Are you Driving Less? You might get a break on your Auto Insurance premiums

  Soaring gasoline prices may be busting your budget, but look at the bright side: You might get a break on your auto insurance premiums if you’re driving less.

A consumer advocacy group is urging motorists who have changed their driving habits to call their auto insurers or agents to see whether they qualify for a lower premium, possibly 5 to 15 percent.

Reducing your total annual mileage or commuting distance or not commuting in your own vehicle at all could do the trick.

You may hate dealing with auto insurance: “This is fun, though,” said J. Robert Hunter, director of insurance for the Consumer Federation of America. “You can say, ‘How much can I save?’ It’s worth a phone call.”
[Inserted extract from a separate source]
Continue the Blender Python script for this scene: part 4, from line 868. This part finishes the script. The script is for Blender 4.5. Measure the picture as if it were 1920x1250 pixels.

The idea is the less you are on the road, the lower your chance of having an accident and filing a claim. So driving less can benefit consumers and their insurers. Some stock analysts are predicting that less driving will bolster auto insurers’ profits.

A 5 percent premium reduction would translate to about $55 a year on Connecticut’s average combined premium of $1,096 for 2005, the latest figure available from the National Association of Insurance Commissioners database. A 10 percent premium break would mean nearly $110 in savings; a 15 percent break would mean $164.

On a nationwide average, the 5 to 15 percent savings would run from $47.45 to $142.35, Hunter’s table shows.

Premiums are partly based on how much you drive and how you use your car, and changing those can move you to a more favorable rating category. For instance, if you used to drive 12,000 miles a year but now drive less than 7,500 miles, your insurer will likely lower your premiums: Hunter estimates 5 to 10 percent.

The Travelers Cos. says it cuts premiums up to 13 percent for driving under 7,500 miles a year. The actual reduction depends on other characteristics of the driver and vehicle. For drivers who qualify, a premium reduction could be applied immediately without waiting for the policy’s renewal, said company spokeswoman Sheila Trauernicht.

If you’ve stopped driving to work or school, an insurer can classify your vehicle use as “pleasure” instead of “drive to work” and the savings could be as high as 15 percent, said Hunter, an actuary and former Texas insurance commissioner.

Also, it’s worth asking your insurer whether you get a break if you no longer drive all the way to work but drive to a station and then take a bus or train to the office, Hunter advised. An insurer’s rates may vary by the driving distance of a commute.

For example, The Hartford Financial Services Group has three categories for its Dimensions auto policies sold in Connecticut through independent agents, said Mike Concannon, the company’s senior vice president of personal lines.

The lowest-premium category is driving less than 3 miles one-way to work. Such cars are considered pleasure vehicles for rating purposes, Concannon said. The other categories are driving 3 to 15 miles to work, and driving more than 15 miles.

It’s worth a phone call to ask about premiums because “people who drive less, all things being equal, would benefit from a lower price,” Concannon said.

Some auto insurers offer another price break for gas price-weary consumers to consider - discounts on policies for hybrid vehicles. Travelers was the first to roll out such a discount nationally, offering a 10 percent rate reduction on certain coverages in an auto policy.